What I ask of you today is this: please, please do not forget about this book. Clip this out. Keep it somewhere safe. Or better yet, call the store and ask to have a copy reserved for you. The Truth About the Harry Quebert Affair will go on sale on May 27th, and promises to be a thrilling start to your summer reading. The novel has already seen tremendous popularity across all reading tastes in Europe and will soon take the states by storm as well.

So, what is the truth about the Harry Quebert affair? Well, goodness, you don't want me to spoil the ending for you! Let's start at the beginning, shall we? We readers enter the story on August 30, 1975. For all intents and purposes, this is the day that forever casts a pall over the small town of Somerset, New Hampshire. It is the day that the bright, cheerful and beautiful 15-year-old, Nola Kellergan is spotted momentarily fleeing through the woods, covered in blood, and then disappears from sight. As with all histories, however, there are events that came before and there are events which follow these single turning points. Both the past and the future hold truths which will unlock the mystery of what happened to Nola.

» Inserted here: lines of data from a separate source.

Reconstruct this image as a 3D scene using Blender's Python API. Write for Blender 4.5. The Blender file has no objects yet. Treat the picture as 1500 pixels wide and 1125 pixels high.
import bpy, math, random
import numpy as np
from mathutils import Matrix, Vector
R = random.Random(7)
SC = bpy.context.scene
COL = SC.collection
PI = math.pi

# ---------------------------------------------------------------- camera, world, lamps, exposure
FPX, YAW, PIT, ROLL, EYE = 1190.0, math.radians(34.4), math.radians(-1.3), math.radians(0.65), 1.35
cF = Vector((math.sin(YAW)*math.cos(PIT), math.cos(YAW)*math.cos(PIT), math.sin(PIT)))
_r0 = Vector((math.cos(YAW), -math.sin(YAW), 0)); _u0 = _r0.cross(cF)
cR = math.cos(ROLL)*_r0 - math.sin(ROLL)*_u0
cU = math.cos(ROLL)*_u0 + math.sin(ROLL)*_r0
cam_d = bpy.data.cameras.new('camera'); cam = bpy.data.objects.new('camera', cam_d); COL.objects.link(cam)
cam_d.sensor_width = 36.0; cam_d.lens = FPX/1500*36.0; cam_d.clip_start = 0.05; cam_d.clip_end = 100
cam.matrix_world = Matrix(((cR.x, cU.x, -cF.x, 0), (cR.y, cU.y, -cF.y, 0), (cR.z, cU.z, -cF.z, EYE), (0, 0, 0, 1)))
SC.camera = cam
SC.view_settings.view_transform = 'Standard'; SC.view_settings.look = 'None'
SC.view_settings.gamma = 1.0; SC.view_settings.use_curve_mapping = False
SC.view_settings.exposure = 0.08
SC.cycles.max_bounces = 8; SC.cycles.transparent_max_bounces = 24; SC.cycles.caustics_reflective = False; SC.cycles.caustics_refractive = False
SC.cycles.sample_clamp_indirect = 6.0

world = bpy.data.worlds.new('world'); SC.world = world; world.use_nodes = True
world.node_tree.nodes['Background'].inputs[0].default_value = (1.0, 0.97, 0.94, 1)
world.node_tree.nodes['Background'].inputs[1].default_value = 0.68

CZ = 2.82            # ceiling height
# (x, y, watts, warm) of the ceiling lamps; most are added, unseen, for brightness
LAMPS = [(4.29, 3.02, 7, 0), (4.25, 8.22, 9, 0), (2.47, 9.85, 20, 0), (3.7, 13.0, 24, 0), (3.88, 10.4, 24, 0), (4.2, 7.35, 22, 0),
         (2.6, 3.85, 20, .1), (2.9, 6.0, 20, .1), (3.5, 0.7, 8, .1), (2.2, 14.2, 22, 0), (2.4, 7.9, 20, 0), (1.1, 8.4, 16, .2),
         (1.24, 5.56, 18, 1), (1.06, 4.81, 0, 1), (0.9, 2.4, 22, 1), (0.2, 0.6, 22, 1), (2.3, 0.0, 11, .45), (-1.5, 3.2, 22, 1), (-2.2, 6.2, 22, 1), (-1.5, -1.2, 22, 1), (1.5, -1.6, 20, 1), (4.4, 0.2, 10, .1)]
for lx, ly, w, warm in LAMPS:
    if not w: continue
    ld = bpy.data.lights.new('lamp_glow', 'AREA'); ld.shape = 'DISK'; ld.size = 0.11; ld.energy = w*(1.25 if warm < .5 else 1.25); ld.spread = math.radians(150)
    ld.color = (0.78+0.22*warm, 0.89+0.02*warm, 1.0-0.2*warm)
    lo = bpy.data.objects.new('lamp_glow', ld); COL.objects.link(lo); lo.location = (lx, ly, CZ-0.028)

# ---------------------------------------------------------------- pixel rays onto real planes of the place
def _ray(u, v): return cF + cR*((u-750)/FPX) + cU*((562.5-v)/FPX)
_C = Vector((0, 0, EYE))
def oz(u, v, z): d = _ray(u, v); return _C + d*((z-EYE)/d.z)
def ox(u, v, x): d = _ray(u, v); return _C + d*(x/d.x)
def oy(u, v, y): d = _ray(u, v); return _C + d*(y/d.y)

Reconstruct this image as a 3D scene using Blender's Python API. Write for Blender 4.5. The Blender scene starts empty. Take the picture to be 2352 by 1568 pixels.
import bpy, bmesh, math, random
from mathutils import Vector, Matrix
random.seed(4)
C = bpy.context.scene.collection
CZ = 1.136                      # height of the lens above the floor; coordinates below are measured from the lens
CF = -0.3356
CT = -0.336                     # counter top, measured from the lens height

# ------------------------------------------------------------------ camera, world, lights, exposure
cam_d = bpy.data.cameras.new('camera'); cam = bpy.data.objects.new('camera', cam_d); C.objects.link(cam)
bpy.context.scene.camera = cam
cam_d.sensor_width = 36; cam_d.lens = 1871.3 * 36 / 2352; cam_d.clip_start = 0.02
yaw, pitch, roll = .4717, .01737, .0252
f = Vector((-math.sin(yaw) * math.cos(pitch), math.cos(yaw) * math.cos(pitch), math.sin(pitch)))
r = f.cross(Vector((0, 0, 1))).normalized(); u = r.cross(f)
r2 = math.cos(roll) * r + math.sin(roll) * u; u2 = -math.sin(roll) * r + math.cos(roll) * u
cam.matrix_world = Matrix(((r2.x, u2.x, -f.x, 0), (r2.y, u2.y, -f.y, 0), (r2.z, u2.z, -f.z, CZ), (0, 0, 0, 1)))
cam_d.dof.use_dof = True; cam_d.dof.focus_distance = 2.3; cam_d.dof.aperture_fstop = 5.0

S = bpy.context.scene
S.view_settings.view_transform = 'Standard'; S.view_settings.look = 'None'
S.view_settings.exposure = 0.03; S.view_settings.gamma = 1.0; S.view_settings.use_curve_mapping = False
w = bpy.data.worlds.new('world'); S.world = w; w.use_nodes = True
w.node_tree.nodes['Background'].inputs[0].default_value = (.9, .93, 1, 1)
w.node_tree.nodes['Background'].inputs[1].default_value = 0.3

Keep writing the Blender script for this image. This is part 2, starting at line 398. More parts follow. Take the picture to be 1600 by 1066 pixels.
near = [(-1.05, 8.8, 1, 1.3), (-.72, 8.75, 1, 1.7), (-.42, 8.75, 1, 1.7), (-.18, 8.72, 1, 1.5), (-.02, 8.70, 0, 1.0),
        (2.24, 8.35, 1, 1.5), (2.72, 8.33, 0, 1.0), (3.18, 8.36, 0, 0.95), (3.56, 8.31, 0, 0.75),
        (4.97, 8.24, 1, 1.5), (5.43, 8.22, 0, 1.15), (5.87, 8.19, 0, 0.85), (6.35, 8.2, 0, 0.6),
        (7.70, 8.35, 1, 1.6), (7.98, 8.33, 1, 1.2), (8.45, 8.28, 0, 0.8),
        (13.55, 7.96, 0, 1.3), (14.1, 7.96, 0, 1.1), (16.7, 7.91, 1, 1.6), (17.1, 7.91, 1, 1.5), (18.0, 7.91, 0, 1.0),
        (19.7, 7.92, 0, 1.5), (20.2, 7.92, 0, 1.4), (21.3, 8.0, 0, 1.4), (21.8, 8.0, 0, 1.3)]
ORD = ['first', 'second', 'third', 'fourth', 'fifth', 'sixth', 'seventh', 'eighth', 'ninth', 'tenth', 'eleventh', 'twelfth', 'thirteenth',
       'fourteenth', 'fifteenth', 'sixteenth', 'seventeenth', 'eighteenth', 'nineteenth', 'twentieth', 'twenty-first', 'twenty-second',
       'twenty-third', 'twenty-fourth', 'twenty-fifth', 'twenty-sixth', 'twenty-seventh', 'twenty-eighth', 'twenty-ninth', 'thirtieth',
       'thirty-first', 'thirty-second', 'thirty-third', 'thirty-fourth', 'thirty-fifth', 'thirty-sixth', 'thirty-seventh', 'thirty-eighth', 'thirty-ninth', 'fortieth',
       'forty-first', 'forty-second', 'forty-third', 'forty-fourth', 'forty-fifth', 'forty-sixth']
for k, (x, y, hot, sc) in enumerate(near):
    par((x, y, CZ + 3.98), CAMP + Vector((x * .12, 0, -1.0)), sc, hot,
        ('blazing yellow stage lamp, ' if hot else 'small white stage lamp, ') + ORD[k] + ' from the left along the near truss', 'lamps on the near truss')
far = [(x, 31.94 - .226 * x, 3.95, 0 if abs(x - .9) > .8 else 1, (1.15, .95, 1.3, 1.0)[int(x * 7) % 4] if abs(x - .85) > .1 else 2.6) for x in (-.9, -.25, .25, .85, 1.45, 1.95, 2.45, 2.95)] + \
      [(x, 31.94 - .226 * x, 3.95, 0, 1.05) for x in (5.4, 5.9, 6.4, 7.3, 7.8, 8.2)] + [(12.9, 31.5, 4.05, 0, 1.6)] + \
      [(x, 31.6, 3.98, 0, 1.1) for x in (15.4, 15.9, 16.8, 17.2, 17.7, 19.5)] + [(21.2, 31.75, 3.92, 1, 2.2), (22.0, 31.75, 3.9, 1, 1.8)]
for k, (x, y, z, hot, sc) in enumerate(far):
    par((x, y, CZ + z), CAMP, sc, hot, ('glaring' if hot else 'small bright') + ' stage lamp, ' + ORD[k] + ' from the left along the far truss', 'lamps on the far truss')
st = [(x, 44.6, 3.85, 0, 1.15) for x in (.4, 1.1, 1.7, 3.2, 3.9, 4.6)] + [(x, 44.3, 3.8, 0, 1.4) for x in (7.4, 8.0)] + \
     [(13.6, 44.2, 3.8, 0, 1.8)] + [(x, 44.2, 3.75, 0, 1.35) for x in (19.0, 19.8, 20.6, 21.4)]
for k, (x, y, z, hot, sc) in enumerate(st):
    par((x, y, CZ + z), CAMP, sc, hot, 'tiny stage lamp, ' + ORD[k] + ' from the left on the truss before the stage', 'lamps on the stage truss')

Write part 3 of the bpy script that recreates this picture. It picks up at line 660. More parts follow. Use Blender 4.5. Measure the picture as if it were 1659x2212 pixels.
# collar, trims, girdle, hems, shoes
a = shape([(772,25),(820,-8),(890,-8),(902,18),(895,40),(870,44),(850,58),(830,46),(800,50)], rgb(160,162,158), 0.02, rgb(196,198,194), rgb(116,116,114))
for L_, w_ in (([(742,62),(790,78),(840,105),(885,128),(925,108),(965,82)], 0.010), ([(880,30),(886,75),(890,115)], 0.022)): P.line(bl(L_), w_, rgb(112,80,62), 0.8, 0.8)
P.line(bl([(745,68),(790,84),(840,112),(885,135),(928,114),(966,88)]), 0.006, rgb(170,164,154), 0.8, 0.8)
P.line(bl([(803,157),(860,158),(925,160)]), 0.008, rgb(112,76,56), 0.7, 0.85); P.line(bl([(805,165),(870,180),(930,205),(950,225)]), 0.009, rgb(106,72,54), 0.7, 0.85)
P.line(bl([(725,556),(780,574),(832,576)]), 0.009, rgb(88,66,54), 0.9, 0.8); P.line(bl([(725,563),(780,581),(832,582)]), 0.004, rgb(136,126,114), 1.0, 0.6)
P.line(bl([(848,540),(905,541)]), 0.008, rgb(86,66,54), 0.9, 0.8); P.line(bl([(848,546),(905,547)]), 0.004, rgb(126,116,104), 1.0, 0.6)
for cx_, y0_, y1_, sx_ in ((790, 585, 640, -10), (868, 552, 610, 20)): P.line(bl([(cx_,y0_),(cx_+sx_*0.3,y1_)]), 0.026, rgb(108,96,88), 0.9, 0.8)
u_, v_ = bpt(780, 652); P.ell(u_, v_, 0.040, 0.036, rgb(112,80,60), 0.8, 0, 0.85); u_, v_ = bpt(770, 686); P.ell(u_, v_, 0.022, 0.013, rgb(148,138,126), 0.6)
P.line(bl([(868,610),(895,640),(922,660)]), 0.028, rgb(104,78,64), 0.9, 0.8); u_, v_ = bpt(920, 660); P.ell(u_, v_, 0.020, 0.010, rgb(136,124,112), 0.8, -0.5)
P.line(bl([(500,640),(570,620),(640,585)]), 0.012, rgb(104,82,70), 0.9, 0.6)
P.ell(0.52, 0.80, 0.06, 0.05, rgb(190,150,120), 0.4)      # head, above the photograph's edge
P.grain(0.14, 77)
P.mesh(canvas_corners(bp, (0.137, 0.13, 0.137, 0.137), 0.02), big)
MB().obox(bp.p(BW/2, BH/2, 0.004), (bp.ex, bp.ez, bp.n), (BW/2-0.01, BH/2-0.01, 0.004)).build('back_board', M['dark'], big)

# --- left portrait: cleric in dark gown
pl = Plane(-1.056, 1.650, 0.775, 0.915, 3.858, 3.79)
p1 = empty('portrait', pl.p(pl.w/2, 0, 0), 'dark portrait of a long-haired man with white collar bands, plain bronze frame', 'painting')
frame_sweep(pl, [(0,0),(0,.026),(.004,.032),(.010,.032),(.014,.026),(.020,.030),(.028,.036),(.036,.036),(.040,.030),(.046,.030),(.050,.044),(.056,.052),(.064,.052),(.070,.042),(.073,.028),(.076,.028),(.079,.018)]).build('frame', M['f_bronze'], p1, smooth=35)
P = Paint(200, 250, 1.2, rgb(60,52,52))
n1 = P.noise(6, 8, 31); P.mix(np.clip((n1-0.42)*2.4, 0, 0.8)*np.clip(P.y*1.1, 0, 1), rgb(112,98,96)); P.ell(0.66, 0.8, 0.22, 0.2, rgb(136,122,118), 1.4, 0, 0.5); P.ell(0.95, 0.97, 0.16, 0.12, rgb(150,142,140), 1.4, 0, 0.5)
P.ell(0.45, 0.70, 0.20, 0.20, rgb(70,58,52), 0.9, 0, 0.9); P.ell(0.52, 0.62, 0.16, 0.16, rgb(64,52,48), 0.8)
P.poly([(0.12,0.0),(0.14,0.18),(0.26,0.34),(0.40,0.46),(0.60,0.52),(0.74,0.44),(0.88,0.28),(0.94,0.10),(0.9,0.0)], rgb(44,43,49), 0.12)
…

For Marcus Goldman, a one-time bestselling novelist struck with the dreaded curse of second-book-writer's-block, a story may have just found him if he has the courage to tell it. It is 2008 and Nola's body has been unearthed, having been buried on a Somerset property not far from the place she was last seen alive. The place belongs to another famous American man of letters, Harry Quebert, who is coincidentally Goldman's mentor and the older man with whom Nola fell in love during the summer of 1975. When it comes to light that Quebert's seminal novel, The Origin of Evil, was really a narrative of the affair between him and Nola, the world of the literati condemns him even more harshly than the possible death penalty he faces. Goldman is convinced that there is so much more to the affair than meets the eye. Combine this with the fact that his publisher has sniffed out the next literary blockbuster, and the young writer finds himself swept up in the volatilities of small town secrets, the jealousies of unrequited love, the ignorant violence of youth, contemporary America's obsession with media and celebrity, the delicate fragilities of the web of lies that was spun long before that fateful day in 1975, and the basis for his book.

This novel is a puzzle if there ever was one, and one that seems at times will never fit together in a way that reveals a complete picture. The remarkable feat is in the getting there. Alternating points of view, time periods, plot lines and even writing styles maintains a kind of frenetic and compulsive energy from the hand of the author to the mind of the reader. Ultimately, yes, you want to know what happened to Nola, but along the way you also discover a fascination with what is required in the writing of a good book. Every chapter opens in conversation between Harry and Marcus. "Never let fear or fatigue stop you. On the contrary: You should use them to help you keep going." The teacher imparts a bit of wisdom to his protege: thirty-one rules, to be exact. And just like Marcus Goldman, the reader is left wondering if we are being taught how to write or how to live.